Whether the Defendant has filed a Motion to Dismiss for lack of subject matter jurisdiction, pursuant to Rule 12(b)(1) of the Rules of the Court of Federal Claims ("RCFC"), or the court proceeds sua sponte, the inquiry focuses on the court's "general power to adjudicate in specific areas of substantive law." Palmer v. United States, 168 F.3d 1310, 1313 (Fed. Cir. 1999). In deciding whether to dismiss pursuant to RCFC 12(b)(1), the court is "obligated to assume all factual allegations to be true and to draw all reasonable inferences in [the] plaintiff's favor." Heinke v. United States, 60 F.3d 795, 797 (Fed. Cir. 1995). "If the court determines at any time that it lacks subject-matter jurisdiction, the court must dismiss the action." RCFC 12(h)(3).

Although Schatzel's Complaint arguably encompasses defendants who are employees of the United States, see Complaint at ¶ 4 (listing numerous state actors as well as "each and every Court official who touched this case, or had any influence in same," which might encompass Supreme Court and Court of Federal Claims employees), nothing he has alleged with respect to the Federal Government can remotely be read as giving rise to a claim under any money-mandating source of law.
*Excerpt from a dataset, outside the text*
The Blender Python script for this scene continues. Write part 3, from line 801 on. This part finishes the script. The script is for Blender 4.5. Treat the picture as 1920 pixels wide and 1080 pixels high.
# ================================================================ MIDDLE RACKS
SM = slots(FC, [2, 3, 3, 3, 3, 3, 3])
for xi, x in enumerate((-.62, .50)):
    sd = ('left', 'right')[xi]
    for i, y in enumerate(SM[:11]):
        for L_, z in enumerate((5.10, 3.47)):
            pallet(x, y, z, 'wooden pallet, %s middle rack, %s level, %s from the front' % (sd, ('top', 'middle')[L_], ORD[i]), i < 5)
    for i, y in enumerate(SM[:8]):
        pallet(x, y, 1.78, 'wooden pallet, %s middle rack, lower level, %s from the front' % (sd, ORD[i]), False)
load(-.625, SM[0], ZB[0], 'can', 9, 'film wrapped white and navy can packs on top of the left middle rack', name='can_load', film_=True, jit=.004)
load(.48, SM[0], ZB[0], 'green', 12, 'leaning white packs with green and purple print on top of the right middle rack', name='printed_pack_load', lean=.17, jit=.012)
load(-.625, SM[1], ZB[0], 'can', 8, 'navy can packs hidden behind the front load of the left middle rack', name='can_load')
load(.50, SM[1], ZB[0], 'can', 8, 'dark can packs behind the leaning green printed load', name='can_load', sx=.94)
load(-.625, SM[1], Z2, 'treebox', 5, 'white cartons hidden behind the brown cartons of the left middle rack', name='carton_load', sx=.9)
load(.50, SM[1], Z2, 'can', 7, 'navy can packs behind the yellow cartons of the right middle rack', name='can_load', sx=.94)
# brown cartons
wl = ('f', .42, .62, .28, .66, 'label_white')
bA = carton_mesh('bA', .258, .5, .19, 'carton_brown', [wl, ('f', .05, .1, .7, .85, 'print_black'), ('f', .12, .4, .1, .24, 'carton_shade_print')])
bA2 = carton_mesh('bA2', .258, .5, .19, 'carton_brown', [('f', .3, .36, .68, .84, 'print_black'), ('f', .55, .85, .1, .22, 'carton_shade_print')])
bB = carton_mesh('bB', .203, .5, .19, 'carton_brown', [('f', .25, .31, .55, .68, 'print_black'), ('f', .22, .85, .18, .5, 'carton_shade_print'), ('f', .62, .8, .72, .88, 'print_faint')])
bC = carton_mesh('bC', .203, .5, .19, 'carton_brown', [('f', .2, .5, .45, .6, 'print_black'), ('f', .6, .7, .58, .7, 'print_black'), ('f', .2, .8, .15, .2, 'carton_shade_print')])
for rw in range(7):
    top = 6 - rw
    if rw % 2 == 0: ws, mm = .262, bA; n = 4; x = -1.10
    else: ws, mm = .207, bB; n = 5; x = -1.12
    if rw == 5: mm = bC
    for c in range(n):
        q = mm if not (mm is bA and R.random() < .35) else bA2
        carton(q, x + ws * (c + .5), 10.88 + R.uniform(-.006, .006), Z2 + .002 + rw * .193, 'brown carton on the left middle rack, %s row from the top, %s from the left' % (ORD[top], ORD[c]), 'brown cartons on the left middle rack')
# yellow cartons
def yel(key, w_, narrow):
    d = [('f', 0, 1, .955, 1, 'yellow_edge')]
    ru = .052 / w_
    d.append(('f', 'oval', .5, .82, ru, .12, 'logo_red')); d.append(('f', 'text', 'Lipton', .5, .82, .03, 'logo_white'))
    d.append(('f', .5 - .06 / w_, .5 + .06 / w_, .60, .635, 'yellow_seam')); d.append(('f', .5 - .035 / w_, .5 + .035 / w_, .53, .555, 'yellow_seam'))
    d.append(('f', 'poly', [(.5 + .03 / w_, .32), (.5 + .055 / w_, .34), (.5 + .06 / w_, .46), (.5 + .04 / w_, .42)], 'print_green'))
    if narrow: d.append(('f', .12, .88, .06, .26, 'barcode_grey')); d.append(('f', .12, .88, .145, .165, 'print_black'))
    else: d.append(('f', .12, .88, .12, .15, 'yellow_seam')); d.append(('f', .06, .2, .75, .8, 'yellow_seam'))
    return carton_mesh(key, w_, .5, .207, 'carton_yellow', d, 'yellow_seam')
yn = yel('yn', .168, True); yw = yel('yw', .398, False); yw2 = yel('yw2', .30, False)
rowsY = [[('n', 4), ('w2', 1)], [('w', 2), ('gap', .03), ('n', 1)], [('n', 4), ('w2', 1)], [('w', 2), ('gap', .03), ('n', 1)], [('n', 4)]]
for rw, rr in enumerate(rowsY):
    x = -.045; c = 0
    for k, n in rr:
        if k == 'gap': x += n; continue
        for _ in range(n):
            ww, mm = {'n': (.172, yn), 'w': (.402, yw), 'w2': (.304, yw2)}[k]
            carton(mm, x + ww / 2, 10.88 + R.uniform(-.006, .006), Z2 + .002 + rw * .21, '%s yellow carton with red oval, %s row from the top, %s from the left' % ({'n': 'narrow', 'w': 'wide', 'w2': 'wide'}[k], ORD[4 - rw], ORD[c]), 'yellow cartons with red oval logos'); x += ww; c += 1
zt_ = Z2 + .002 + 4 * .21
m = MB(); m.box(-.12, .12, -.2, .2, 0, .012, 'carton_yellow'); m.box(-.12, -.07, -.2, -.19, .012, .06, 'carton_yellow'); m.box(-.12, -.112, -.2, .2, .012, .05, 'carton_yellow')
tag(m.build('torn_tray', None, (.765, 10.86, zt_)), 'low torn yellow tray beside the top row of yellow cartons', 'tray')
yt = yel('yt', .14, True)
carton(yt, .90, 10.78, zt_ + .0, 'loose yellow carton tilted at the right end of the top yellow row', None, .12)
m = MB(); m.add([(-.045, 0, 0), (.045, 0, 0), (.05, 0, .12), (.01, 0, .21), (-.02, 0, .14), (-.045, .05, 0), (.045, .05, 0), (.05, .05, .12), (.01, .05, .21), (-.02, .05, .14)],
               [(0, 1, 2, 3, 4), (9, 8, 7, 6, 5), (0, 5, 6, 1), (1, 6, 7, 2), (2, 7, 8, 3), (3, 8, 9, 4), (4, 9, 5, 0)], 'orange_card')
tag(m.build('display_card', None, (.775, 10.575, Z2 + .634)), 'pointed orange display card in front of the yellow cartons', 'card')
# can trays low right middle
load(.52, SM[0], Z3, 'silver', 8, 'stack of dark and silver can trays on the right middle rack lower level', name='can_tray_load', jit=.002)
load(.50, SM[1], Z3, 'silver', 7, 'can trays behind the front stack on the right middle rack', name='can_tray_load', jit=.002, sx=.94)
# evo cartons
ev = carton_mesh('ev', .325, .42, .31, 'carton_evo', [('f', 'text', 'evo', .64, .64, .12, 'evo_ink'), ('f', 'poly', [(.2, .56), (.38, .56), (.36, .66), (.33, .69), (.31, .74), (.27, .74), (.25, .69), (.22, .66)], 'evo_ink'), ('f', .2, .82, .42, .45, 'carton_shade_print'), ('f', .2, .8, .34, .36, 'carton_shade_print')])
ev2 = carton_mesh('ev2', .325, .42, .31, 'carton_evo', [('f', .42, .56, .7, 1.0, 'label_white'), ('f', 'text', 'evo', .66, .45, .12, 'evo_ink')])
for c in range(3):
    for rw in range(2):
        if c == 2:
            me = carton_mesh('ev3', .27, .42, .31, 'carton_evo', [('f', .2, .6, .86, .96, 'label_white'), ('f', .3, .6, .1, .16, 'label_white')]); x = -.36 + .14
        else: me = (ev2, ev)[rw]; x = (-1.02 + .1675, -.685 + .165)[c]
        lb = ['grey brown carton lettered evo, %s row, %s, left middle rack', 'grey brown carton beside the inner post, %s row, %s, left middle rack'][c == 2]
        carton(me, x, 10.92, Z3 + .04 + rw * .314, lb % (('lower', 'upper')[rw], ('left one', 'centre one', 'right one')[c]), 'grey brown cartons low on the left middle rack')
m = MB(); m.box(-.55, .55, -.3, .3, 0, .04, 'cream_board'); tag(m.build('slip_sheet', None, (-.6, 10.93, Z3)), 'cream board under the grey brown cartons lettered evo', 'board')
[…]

All of the other allegations in Schatzel's Complaint—such as the alleged taking by the Board—are directed at state or private actors, and are therefore not "against the United States." Thus, all of the claims that can plausibly be read from the Complaint lie beyond this Court's jurisdiction.

IV. Conclusion

The Complaint fails to meet the jurisdictional requirements of this Court. Because Schatzel has failed to state a claim against the United States pursuant to a money-mandating source of law, this Court lacks jurisdiction to hear his case. The Complaint is therefore dismissed and the Clerk is directed to enter judgment accordingly.